*What this task involves:* Leaving out the pictures, retype the lines from the beginning of the listing through the line containing "PLATEM = plain('plate_white', (.82, .83, .82), .45, var=.02)".

*Dataset extract:*
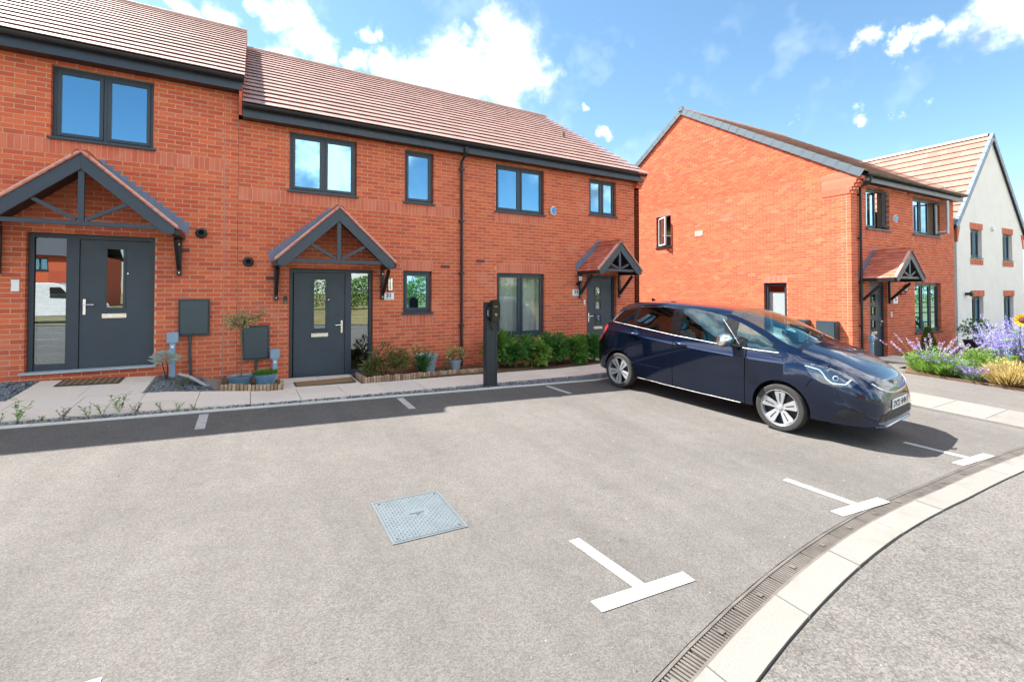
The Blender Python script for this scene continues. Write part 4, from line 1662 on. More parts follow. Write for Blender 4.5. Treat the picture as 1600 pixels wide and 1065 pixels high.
PRIVACY = glass_mat('privacy_glass', (.07, .08, .08), .06)
SEATM = plain('seat_fabric', (.20, .21, .22), .9, var=.15, scale=20)
LENS = glass_mat('lamp_lens', (.80, .85, .9), .06)
DRL = plain('lamp_white', (.55, .58, .62), .25, var=.05)
LAMPIN = plain('lamp_chrome', (.07, .085, .105), .2, .7, var=.2, scale=30)
REDL = plain('tail_lamp_red', (.30, .012, .014), .18, var=.1, coat=.8)
PLATEM = plain('plate_white', (.82, .83, .82), .45, var=.02)

WB = 2.84
YAWC = R(5.9)
rear_c = Vector((5.999, 6.468, 0))
fwd = Vector((math.sin(YAWC), -math.cos(YAWC), 0))
lft = Vector((math.cos(YAWC), math.sin(YAWC), 0))           # towards the car's nearside
org = rear_c + lft * .885
zr_, zf_ = -.047, -.160
pitch = math.atan2(zf_ - zr_, WB)
CARM = T(org.x, org.y, zr_) @ Matrix((fwd, lft, Vector((0, 0, 1)))).transposed().to_4x4() @ Matrix.Rotation(-pitch, 4, 'Y')
car = thing('parked_car', 'dark navy five door hatchback with registration DV22 parked in front of the terrace', 'car')
car.matrix_basis = CARM


def pchip(xs, ys):
    xs, ys = np.array(xs, float), np.array(ys, float)
    h = np.diff(xs)
    d = np.diff(ys) / h
    m_ = np.zeros_like(ys)
    for i in range(1, len(xs) - 1):
        if d[i - 1] * d[i] > 0:
            w1, w2 = 2 * h[i] + h[i - 1], h[i] + 2 * h[i - 1]
            m_[i] = (w1 + w2) / (w1 / d[i - 1] + w2 / d[i])
    m_[0], m_[-1] = d[0], d[-1]

    def f(x):
        i = int(np.clip(np.searchsorted(xs, x) - 1, 0, len(h) - 1))
        t = (x - xs[i]) / h[i]
        a, b = ys[i], ys[i + 1]
        return ((2 * t ** 3 - 3 * t ** 2 + 1) * a + (t ** 3 - 2 * t ** 2 + t) * h[i] * m_[i] + (-2 * t ** 3 + 3 * t ** 2) * b + (t ** 3 - t ** 2) * h[i] * m_[i + 1])
    return f


kz = lambda *p: pchip([q[0] for q in p], [q[1] for q in p])
Z_TOP = kz((-.66, .66), (-.63, .86), (-.57, 1.02), (-.48, 1.15), (-.30, 1.42), (-.17, 1.565), (0, 1.60), (.4, 1.645), (.9, 1.665), (1.4, 1.655), (1.75, 1.635), (1.98, 1.605), (2.3, 1.53), (2.6, 1.42), (2.94, 1.255), (3.05, 1.20), (3.3, 1.12), (3.55, 1.01), (3.72, .93), (3.83, .865), (3.89, .80), (3.94, .725), (3.97, .64))
Z_TE = kz((-.66, .64), (-.57, .95), (-.48, 1.05), (-.30, 1.26), (-.16, 1.41), (0, 1.475), (.4, 1.545), (.9, 1.575), (1.4, 1.57), (1.75, 1.535), (1.98, 1.485), (2.3, 1.375), (2.6, 1.235), (2.86, 1.11), (3.05, 1.075), (3.3, 1.03), (3.55, .945), (3.72, .862), (3.83, .795), (3.89, .74), (3.97, .60))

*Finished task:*
The Blender Python script for this scene continues. Write part 4, from line 1662 on. More parts follow. Write for Blender 4.5. Treat the picture as 1600 pixels wide and 1065 pixels high.
PRIVACY = glass_mat('privacy_glass', (.07, .08, .08), .06)
SEATM = plain('seat_fabric', (.20, .21, .22), .9, var=.15, scale=20)
LENS = glass_mat('lamp_lens', (.80, .85, .9), .06)
DRL = plain('lamp_white', (.55, .58, .62), .25, var=.05)
LAMPIN = plain('lamp_chrome', (.07, .085, .105), .2, .7, var=.2, scale=30)
REDL = plain('tail_lamp_red', (.30, .012, .014), .18, var=.1, coat=.8)
PLATEM = plain('plate_white', (.82, .83, .82), .45, var=.02)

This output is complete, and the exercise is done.